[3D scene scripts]
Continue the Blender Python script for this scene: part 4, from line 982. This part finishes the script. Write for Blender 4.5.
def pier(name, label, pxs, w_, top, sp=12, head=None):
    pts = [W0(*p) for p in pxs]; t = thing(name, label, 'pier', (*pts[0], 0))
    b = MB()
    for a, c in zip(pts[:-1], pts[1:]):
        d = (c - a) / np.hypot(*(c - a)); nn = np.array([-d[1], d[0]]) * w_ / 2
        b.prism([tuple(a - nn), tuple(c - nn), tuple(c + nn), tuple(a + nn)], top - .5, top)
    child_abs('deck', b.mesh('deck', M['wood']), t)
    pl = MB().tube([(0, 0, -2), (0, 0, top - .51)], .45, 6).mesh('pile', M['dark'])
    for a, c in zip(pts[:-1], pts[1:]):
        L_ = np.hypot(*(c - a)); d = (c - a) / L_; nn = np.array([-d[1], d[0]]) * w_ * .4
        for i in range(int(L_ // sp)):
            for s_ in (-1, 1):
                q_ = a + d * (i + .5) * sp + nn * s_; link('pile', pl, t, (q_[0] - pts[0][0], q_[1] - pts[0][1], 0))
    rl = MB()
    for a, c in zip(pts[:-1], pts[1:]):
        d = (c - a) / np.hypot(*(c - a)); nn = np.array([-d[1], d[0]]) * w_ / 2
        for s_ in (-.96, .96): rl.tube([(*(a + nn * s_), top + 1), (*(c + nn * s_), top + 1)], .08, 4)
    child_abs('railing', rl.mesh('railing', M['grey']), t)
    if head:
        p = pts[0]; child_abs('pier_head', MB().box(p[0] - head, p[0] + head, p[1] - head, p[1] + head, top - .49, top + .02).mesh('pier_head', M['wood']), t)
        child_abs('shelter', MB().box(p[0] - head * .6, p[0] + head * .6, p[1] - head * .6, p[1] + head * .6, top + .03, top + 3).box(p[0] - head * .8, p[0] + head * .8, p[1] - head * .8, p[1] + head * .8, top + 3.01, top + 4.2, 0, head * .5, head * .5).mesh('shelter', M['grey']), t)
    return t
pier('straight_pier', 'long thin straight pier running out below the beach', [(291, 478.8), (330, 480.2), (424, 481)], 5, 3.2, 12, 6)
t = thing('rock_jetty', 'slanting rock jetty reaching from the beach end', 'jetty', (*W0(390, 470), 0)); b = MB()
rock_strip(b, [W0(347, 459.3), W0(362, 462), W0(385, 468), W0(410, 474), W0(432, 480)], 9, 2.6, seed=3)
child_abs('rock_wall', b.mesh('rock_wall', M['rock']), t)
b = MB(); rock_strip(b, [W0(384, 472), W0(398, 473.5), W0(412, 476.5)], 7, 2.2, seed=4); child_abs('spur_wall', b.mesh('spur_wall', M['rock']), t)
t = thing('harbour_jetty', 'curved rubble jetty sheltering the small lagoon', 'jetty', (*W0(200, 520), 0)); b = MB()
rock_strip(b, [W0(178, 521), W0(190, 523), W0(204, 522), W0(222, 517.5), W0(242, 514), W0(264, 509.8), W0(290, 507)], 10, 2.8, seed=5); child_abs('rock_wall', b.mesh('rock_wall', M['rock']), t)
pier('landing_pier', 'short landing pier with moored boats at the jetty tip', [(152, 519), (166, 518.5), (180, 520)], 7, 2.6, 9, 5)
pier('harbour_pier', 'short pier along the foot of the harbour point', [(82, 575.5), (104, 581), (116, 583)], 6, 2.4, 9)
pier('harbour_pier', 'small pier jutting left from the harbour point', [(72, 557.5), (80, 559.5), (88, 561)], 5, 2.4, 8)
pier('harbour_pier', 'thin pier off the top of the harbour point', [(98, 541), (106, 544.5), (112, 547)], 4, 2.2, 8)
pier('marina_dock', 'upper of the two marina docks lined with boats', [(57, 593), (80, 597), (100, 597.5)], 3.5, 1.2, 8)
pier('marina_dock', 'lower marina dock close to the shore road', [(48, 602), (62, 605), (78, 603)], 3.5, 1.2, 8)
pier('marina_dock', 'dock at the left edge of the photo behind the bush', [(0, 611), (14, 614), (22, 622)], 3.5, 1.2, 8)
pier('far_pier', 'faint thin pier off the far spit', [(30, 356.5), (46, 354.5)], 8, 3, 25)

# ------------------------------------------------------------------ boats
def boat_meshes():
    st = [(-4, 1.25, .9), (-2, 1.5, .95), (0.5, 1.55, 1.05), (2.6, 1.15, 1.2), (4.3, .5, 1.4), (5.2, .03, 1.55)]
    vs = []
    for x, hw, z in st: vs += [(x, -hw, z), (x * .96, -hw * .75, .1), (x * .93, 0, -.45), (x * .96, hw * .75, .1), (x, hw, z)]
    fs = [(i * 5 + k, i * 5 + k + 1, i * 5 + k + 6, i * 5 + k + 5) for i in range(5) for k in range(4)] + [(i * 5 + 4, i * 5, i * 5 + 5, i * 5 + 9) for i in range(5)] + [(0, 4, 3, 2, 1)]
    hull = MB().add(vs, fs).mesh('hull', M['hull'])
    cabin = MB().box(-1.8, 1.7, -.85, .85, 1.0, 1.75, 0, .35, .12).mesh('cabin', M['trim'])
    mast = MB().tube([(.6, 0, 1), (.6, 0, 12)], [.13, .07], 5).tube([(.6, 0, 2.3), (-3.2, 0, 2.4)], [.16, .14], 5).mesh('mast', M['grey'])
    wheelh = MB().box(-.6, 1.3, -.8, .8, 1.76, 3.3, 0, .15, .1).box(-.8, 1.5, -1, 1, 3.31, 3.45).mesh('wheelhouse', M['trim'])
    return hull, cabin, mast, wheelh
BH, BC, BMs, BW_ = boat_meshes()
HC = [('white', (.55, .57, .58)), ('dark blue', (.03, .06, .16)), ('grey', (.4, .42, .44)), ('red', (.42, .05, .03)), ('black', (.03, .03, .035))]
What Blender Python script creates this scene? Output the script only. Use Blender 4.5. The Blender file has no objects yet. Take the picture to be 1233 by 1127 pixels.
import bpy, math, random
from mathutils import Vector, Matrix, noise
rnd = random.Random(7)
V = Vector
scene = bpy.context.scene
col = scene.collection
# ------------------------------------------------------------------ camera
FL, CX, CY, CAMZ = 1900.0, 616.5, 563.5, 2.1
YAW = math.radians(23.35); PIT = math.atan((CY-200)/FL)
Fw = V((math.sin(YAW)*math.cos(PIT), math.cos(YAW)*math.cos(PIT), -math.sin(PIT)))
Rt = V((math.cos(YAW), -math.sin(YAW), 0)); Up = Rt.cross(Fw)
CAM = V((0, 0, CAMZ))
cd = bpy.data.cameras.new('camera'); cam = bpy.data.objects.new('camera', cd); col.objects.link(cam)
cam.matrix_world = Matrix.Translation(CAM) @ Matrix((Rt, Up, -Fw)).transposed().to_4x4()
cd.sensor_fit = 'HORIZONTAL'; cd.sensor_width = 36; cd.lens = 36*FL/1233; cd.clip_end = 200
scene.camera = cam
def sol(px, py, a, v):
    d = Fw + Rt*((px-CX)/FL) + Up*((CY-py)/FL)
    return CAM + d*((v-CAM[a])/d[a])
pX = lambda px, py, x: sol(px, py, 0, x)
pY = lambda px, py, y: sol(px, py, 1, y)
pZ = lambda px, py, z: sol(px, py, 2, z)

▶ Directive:
Recopy the entries above in their entirety, exactly.

▶ Solved exercise:
Continue the Blender Python script for this scene: part 4, from line 982. This part finishes the script. Write for Blender 4.5.
def pier(name, label, pxs, w_, top, sp=12, head=None):
    pts = [W0(*p) for p in pxs]; t = thing(name, label, 'pier', (*pts[0], 0))
    b = MB()
    for a, c in zip(pts[:-1], pts[1:]):
        d = (c - a) / np.hypot(*(c - a)); nn = np.array([-d[1], d[0]]) * w_ / 2
        b.prism([tuple(a - nn), tuple(c - nn), tuple(c + nn), tuple(a + nn)], top - .5, top)
    child_abs('deck', b.mesh('deck', M['wood']), t)
    pl = MB().tube([(0, 0, -2), (0, 0, top - .51)], .45, 6).mesh('pile', M['dark'])
    for a, c in zip(pts[:-1], pts[1:]):
        L_ = np.hypot(*(c - a)); d = (c - a) / L_; nn = np.array([-d[1], d[0]]) * w_ * .4
        for i in range(int(L_ // sp)):
            for s_ in (-1, 1):
                q_ = a + d * (i + .5) * sp + nn * s_; link('pile', pl, t, (q_[0] - pts[0][0], q_[1] - pts[0][1], 0))
    rl = MB()
    for a, c in zip(pts[:-1], pts[1:]):
        d = (c - a) / np.hypot(*(c - a)); nn = np.array([-d[1], d[0]]) * w_ / 2
        for s_ in (-.96, .96): rl.tube([(*(a + nn * s_), top + 1), (*(c + nn * s_), top + 1)], .08, 4)
    child_abs('railing', rl.mesh('railing', M['grey']), t)
    if head:
        p = pts[0]; child_abs('pier_head', MB().box(p[0] - head, p[0] + head, p[1] - head, p[1] + head, top - .49, top + .02).mesh('pier_head', M['wood']), t)
        child_abs('shelter', MB().box(p[0] - head * .6, p[0] + head * .6, p[1] - head * .6, p[1] + head * .6, top + .03, top + 3).box(p[0] - head * .8, p[0] + head * .8, p[1] - head * .8, p[1] + head * .8, top + 3.01, top + 4.2, 0, head * .5, head * .5).mesh('shelter', M['grey']), t)
    return t
pier('straight_pier', 'long thin straight pier running out below the beach', [(291, 478.8), (330, 480.2), (424, 481)], 5, 3.2, 12, 6)
t = thing('rock_jetty', 'slanting rock jetty reaching from the beach end', 'jetty', (*W0(390, 470), 0)); b = MB()
rock_strip(b, [W0(347, 459.3), W0(362, 462), W0(385, 468), W0(410, 474), W0(432, 480)], 9, 2.6, seed=3)
child_abs('rock_wall', b.mesh('rock_wall', M['rock']), t)
b = MB(); rock_strip(b, [W0(384, 472), W0(398, 473.5), W0(412, 476.5)], 7, 2.2, seed=4); child_abs('spur_wall', b.mesh('spur_wall', M['rock']), t)
t = thing('harbour_jetty', 'curved rubble jetty sheltering the small lagoon', 'jetty', (*W0(200, 520), 0)); b = MB()
rock_strip(b, [W0(178, 521), W0(190, 523), W0(204, 522), W0(222, 517.5), W0(242, 514), W0(264, 509.8), W0(290, 507)], 10, 2.8, seed=5); child_abs('rock_wall', b.mesh('rock_wall', M['rock']), t)
pier('landing_pier', 'short landing pier with moored boats at the jetty tip', [(152, 519), (166, 518.5), (180, 520)], 7, 2.6, 9, 5)
pier('harbour_pier', 'short pier along the foot of the harbour point', [(82, 575.5), (104, 581), (116, 583)], 6, 2.4, 9)
pier('harbour_pier', 'small pier jutting left from the harbour point', [(72, 557.5), (80, 559.5), (88, 561)], 5, 2.4, 8)
pier('harbour_pier', 'thin pier off the top of the harbour point', [(98, 541), (106, 544.5), (112, 547)], 4, 2.2, 8)
pier('marina_dock', 'upper of the two marina docks lined with boats', [(57, 593), (80, 597), (100, 597.5)], 3.5, 1.2, 8)
pier('marina_dock', 'lower marina dock close to the shore road', [(48, 602), (62, 605), (78, 603)], 3.5, 1.2, 8)
pier('marina_dock', 'dock at the left edge of the photo behind the bush', [(0, 611), (14, 614), (22, 622)], 3.5, 1.2, 8)
pier('far_pier', 'faint thin pier off the far spit', [(30, 356.5), (46, 354.5)], 8, 3, 25)

# ------------------------------------------------------------------ boats
def boat_meshes():
    st = [(-4, 1.25, .9), (-2, 1.5, .95), (0.5, 1.55, 1.05), (2.6, 1.15, 1.2), (4.3, .5, 1.4), (5.2, .03, 1.55)]
    vs = []
    for x, hw, z in st: vs += [(x, -hw, z), (x * .96, -hw * .75, .1), (x * .93, 0, -.45), (x * .96, hw * .75, .1), (x, hw, z)]
    fs = [(i * 5 + k, i * 5 + k + 1, i * 5 + k + 6, i * 5 + k + 5) for i in range(5) for k in range(4)] + [(i * 5 + 4, i * 5, i * 5 + 5, i * 5 + 9) for i in range(5)] + [(0, 4, 3, 2, 1)]
    hull = MB().add(vs, fs).mesh('hull', M['hull'])
    cabin = MB().box(-1.8, 1.7, -.85, .85, 1.0, 1.75, 0, .35, .12).mesh('cabin', M['trim'])
    mast = MB().tube([(.6, 0, 1), (.6, 0, 12)], [.13, .07], 5).tube([(.6, 0, 2.3), (-3.2, 0, 2.4)], [.16, .14], 5).mesh('mast', M['grey'])
    wheelh = MB().box(-.6, 1.3, -.8, .8, 1.76, 3.3, 0, .15, .1).box(-.8, 1.5, -1, 1, 3.31, 3.45).mesh('wheelhouse', M['trim'])
    return hull, cabin, mast, wheelh
BH, BC, BMs, BW_ = boat_meshes()
HC = [('white', (.55, .57, .58)), ('dark blue', (.03, .06, .16)), ('grey', (.4, .42, .44)), ('red', (.42, .05, .03)), ('black', (.03, .03, .035))]
What Blender Python script creates this scene? Output the script only. Use Blender 4.5. The Blender file has no objects yet. Take the picture to be 1233 by 1127 pixels.
import bpy, math, random
from mathutils import Vector, Matrix, noise
rnd = random.Random(7)
V = Vector
scene = bpy.context.scene
col = scene.collection
# ------------------------------------------------------------------ camera
FL, CX, CY, CAMZ = 1900.0, 616.5, 563.5, 2.1
YAW = math.radians(23.35); PIT = math.atan((CY-200)/FL)
Fw = V((math.sin(YAW)*math.cos(PIT), math.cos(YAW)*math.cos(PIT), -math.sin(PIT)))
Rt = V((math.cos(YAW), -math.sin(YAW), 0)); Up = Rt.cross(Fw)
CAM = V((0, 0, CAMZ))
cd = bpy.data.cameras.new('camera'); cam = bpy.data.objects.new('camera', cd); col.objects.link(cam)
cam.matrix_world = Matrix.Translation(CAM) @ Matrix((Rt, Up, -Fw)).transposed().to_4x4()
cd.sensor_fit = 'HORIZONTAL'; cd.sensor_width = 36; cd.lens = 36*FL/1233; cd.clip_end = 200
scene.camera = cam
def sol(px, py, a, v):
    d = Fw + Rt*((px-CX)/FL) + Up*((CY-py)/FL)
    return CAM + d*((v-CAM[a])/d[a])
pX = lambda px, py, x: sol(px, py, 0, x)
pY = lambda px, py, y: sol(px, py, 1, y)
pZ = lambda px, py, z: sol(px, py, 2, z)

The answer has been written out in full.